Nothing can be improved until it’s measured, which is why metrics are such a critical part of managing quality. Unless quality teams have the tools to consistently measure and communicate the state of their product, the development process will slow and users will ultimately have a worse user experience.
Metrics also play a critical role in supporting digital transformations like DevOps adoption and the transition to quality engineering. Considering that most changes stall due to cultural resistance and people’s reluctance to embrace change, the right metrics can help convince stakeholders to continue learning new processes. For quality teams, framing their journey to quality engineering in metrics can be the key to long-term success.
Quality assurance versus quality engineering isn’t an all-or-nothing proposition. Many teams will find themselves balancing aspects of both disciplines as they identify new opportunities for transformation along the development lifecycle. The two even have shared goals and outcomes:
Quality assurance is a systematic process of determining whether a website or application meets designated requirements through a manual, hybrid, or automated testing strategy. It’s chiefly concerned with ensuring a seamless user experience by recreating all possible customer journeys.
Quality engineering is the practice of manual and automated testing throughout the development lifecycle, with the purpose of delivering a positive user experience that will help companies satisfy, retain, and acquire new customers.
Both QA and QE are deeply concerned with the user experience and actively work to improve customer satisfaction with each new release. This common ground is why metrics like test coverage are relevant for both disciplines, provided the quality team has a strategy in place for ensuring test coverage reflects the customer experience. But how they accomplish this goal is another matter - and another set of metrics.
Since QA is primarily concerned with measuring quality against a set of specified requirements, QA metrics are more closely tied to overall product quality and how users perceive quality. To assess the success of a QA strategy, testing teams might consider how long it takes to run a test plan, how often QA is holding back releases, and customer-centric metrics like churn rates, or satisfaction rates. Rather than measure quality as code moves through the SDLC, QA is concerned with measuring how testing impacts the near-finished product and customer happiness. Though these metrics give an accurate picture of how testing impacts user satisfaction, they aren’t enough when working to enable DevOps or other digital transformations.
In contrast, quality engineering has a wider focus that seeks to understand quality as code moves through the SDLC. By shifting testing to the left, QE is able to quantify issues earlier in development in a more nuanced way.
To that end, QE metrics are embedded into development pipelines and aligned with the entire SDLC. Automated tests of all types (functional, integration, E2E, performance, load, API, etc.) are created to find defects earlier in the pipeline so issues can be fixed at a much lower cost, compared to escaped bugs that are first reported by customers. This way, the entire defect discovery and resolution process - issue identification, the delivery of bug fixes, and ensuring new features don't break existing features - is accelerated. Developers and quality engineers alike then have more time to dedicate to building new features and improving overall quality.

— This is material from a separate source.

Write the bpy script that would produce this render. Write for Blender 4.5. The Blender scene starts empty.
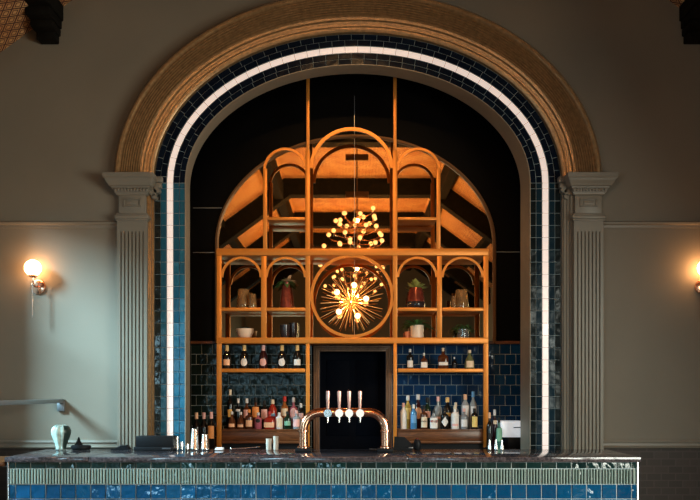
import bpy, bmesh, math, random
from mathutils import Vector, Matrix
random.seed(7)
PI = math.pi
SC = bpy.context.scene
COL = SC.collection
F, D, H, VX, VY = 908.0, 7.9, 1.59, 352.0, 391.0     # focal length (px), camera distance, eye height, vanishing point

def X(px, y): return (px - VX) * (D + y) / F
def Z(py, y): return H + (VY - py) * (D + y) / F
def S(y): return F / (D + y)

# ------------------------------------------------------------------ materials
def nmat(name):
    m = bpy.data.materials.new(name); m.use_nodes = True
    return m, m.node_tree.nodes, m.node_tree.links, m.node_tree.nodes['Principled BSDF']

def mat(name, col, rough=.5, metal=0., emis=None, es=0., trans=0., spec=.5, noise=0., nscale=8., bump=0., bscale=40., coat=0., ior=1.45):
    m, N, L, b = nmat(name)
    b.inputs['Base Color'].default_value = (*col, 1)
    b.inputs['Roughness'].default_value = rough
    b.inputs['Metallic'].default_value = metal
    b.inputs['Specular IOR Level'].default_value = spec
    b.inputs['Transmission Weight'].default_value = trans
    b.inputs['Coat Weight'].default_value = coat
    b.inputs['IOR'].default_value = ior
    if emis:
        b.inputs['Emission Color'].default_value = (*emis, 1); b.inputs['Emission Strength'].default_value = es
    tc = N.new('ShaderNodeTexCoord')
    if noise:
        n = N.new('ShaderNodeTexNoise'); n.inputs['Scale'].default_value = nscale; n.inputs['Detail'].default_value = 4
        L.new(tc.outputs['Object'], n.inputs['Vector'])
        r = N.new('ShaderNodeValToRGB')
        r.color_ramp.elements[0].position = .3; r.color_ramp.elements[1].position = .7
        r.color_ramp.elements[0].color = (*[c*(1-noise) for c in col], 1)
        r.color_ramp.elements[1].color = (*[min(1, c*(1+noise)) for c in col], 1)
        L.new(n.outputs['Fac'], r.inputs['Fac']); L.new(r.outputs['Color'], b.inputs['Base Color'])
    if bump:
        n2 = N.new('ShaderNodeTexNoise'); n2.inputs['Scale'].default_value = bscale; n2.inputs['Detail'].default_value = 3
        L.new(tc.outputs['Object'], n2.inputs['Vector'])
        bp = N.new('ShaderNodeBump'); bp.inputs['Strength'].default_value = bump; bp.inputs['Distance'].default_value = .01
        L.new(n2.outputs['Fac'], bp.inputs['Height']); L.new(bp.outputs['Normal'], b.inputs['Normal'])
    return m

def tile_mat(name, c0, c1, rough=.12, bump=.25, bscale=14.):
    """glazed hand made tile: colour varies from tile to tile through the 'rnd' face attribute"""
    m, N, L, b = nmat(name)
    at = N.new('ShaderNodeAttribute'); at.attribute_name = 'rnd'
    r = N.new('ShaderNodeValToRGB'); r.color_ramp.elements[0].color = (*c0, 1); r.color_ramp.elements[1].color = (*c1, 1)
    L.new(at.outputs['Fac'], r.inputs['Fac']); L.new(r.outputs['Color'], b.inputs['Base Color'])
    tc = N.new('ShaderNodeTexCoord')
    n = N.new('ShaderNodeTexNoise'); n.inputs['Scale'].default_value = bscale; n.inputs['Detail'].default_value = 1.5
    L.new(tc.outputs['Object'], n.inputs['Vector'])
    bp = N.new('ShaderNodeBump'); bp.inputs['Strength'].default_value = bump; bp.inputs['Distance'].default_value = .02
    L.new(n.outputs['Fac'], bp.inputs['Height']); L.new(bp.outputs['Normal'], b.inputs['Normal'])
    b.inputs['Roughness'].default_value = rough; b.inputs['Specular IOR Level'].default_value = .6
    return m

def wood_mat(name, c0, c1, rough=.4, scale=(1, 1, 12)):
    m, N, L, b = nmat(name)
    tc = N.new('ShaderNodeTexCoord'); mp = N.new('ShaderNodeMapping'); mp.inputs['Scale'].default_value = scale
    n = N.new('ShaderNodeTexNoise'); n.inputs['Scale'].default_value = 4; n.inputs['Detail'].default_value = 6; n.inputs['Distortion'].default_value = 1.2
    r = N.new('ShaderNodeValToRGB'); r.color_ramp.elements[0].position = .35; r.color_ramp.elements[1].position = .68
    r.color_ramp.elements[0].color = (*c0, 1); r.color_ramp.elements[1].color = (*c1, 1)
    L.new(tc.outputs['Object'], mp.inputs['Vector']); L.new(mp.outputs['Vector'], n.inputs['Vector'])
    L.new(n.outputs['Fac'], r.inputs['Fac']); L.new(r.outputs['Color'], b.inputs['Base Color'])
    b.inputs['Roughness'].default_value = rough
    return m

def stone_mat(name):
    m, N, L, b = nmat(name)
    tc = N.new('ShaderNodeTexCoord')
    n = N.new('ShaderNodeTexNoise'); n.inputs['Scale'].default_value = 55; n.inputs['Detail'].default_value = 8; n.inputs['Roughness'].default_value = .7
    r = N.new('ShaderNodeValToRGB'); r.color_ramp.elements[0].position = .4; r.color_ramp.elements[1].position = .7
    r.color_ramp.elements[0].color = (.026, .023, .027, 1); r.color_ramp.elements[1].color = (.17, .135, .145, 1)
    L.new(tc.outputs['Object'], n.inputs['Vector']); L.new(n.outputs['Fac'], r.inputs['Fac']); L.new(r.outputs['Color'], b.inputs['Base Color'])
    b.inputs['Roughness'].default_value = .09
    b.inputs['Specular IOR Level'].default_value = .75
    return m

def lattice_mat(name):
    """ceiling lining: nested diamond lattice, dark lines on warm cream (uv in metres)"""
    m, N, L, b = nmat(name)
    uv = N.new('ShaderNodeUVMap'); uv.uv_map = 'UVMap'
    sp = N.new('ShaderNodeSeparateXYZ'); L.new(uv.outputs['UV'], sp.inputs['Vector'])
    def M(op, a, c=None):
        n = N.new('ShaderNodeMath'); n.operation = op
        for k, v in enumerate((a, c)):
            if v is None: continue
            if isinstance(v, (int, float)): n.inputs[k].default_value = v
            else: L.new(v, n.inputs[k])
        return n.outputs[0]
    k = 8.0
    a = M('MULTIPLY', M('ADD', sp.outputs['X'], sp.outputs['Y']), k)
    c = M('MULTIPLY', M('SUBTRACT', sp.outputs['X'], sp.outputs['Y']), k)
    fa = M('ABSOLUTE', M('SUBTRACT', M('FRACT', a), .5)); fc = M('ABSOLUTE', M('SUBTRACT', M('FRACT', c), .5))
    mx = M('MAXIMUM', fa, fc)
    l1 = M('GREATER_THAN', mx, .405)
    l2 = M('MULTIPLY', M('GREATER_THAN', mx, .20), M('LESS_THAN', mx, .31))
    ln = M('MAXIMUM', l1, l2)
    nz = N.new('ShaderNodeTexNoise'); nz.inputs['Scale'].default_value = 3.0; L.new(uv.outputs['UV'], nz.inputs['Vector'])
    r = N.new('ShaderNodeValToRGB'); r.color_ramp.elements[0].position = .35; r.color_ramp.elements[1].position = .65
    r.color_ramp.elements[0].color = (.52, .24, .085, 1); r.color_ramp.elements[1].color = (.70, .43, .20, 1)
    L.new(nz.outputs['Fac'], r.inputs['Fac'])
    mix = N.new('ShaderNodeMix'); mix.data_type = 'RGBA'
    L.new(ln, mix.inputs['Factor']); L.new(r.outputs['Color'], mix.inputs['A'])
    mix.inputs['B'].default_value = (.10, .03, .016, 1)
    L.new(mix.outputs['Result'], b.inputs['Base Color']); b.inputs['Roughness'].default_value = .7
    return m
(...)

Capturing this holistic approach to quality requires a wider set of metrics, chiefly test coverage across high-demand user journeys, the time it takes to resolve bugs, what types of tests are failing, and longer term performance trends.
The difference between QA and quality engineering is steps, not miles. As QA teams expand their automated testing strategy, enhance their manual testing, and shift testing to the left, they’re able to measure new aspects of quality. When the quality is better quantified across the SDLC, quality teams are empowered to embrace quality engineering and enable DevOps adoption.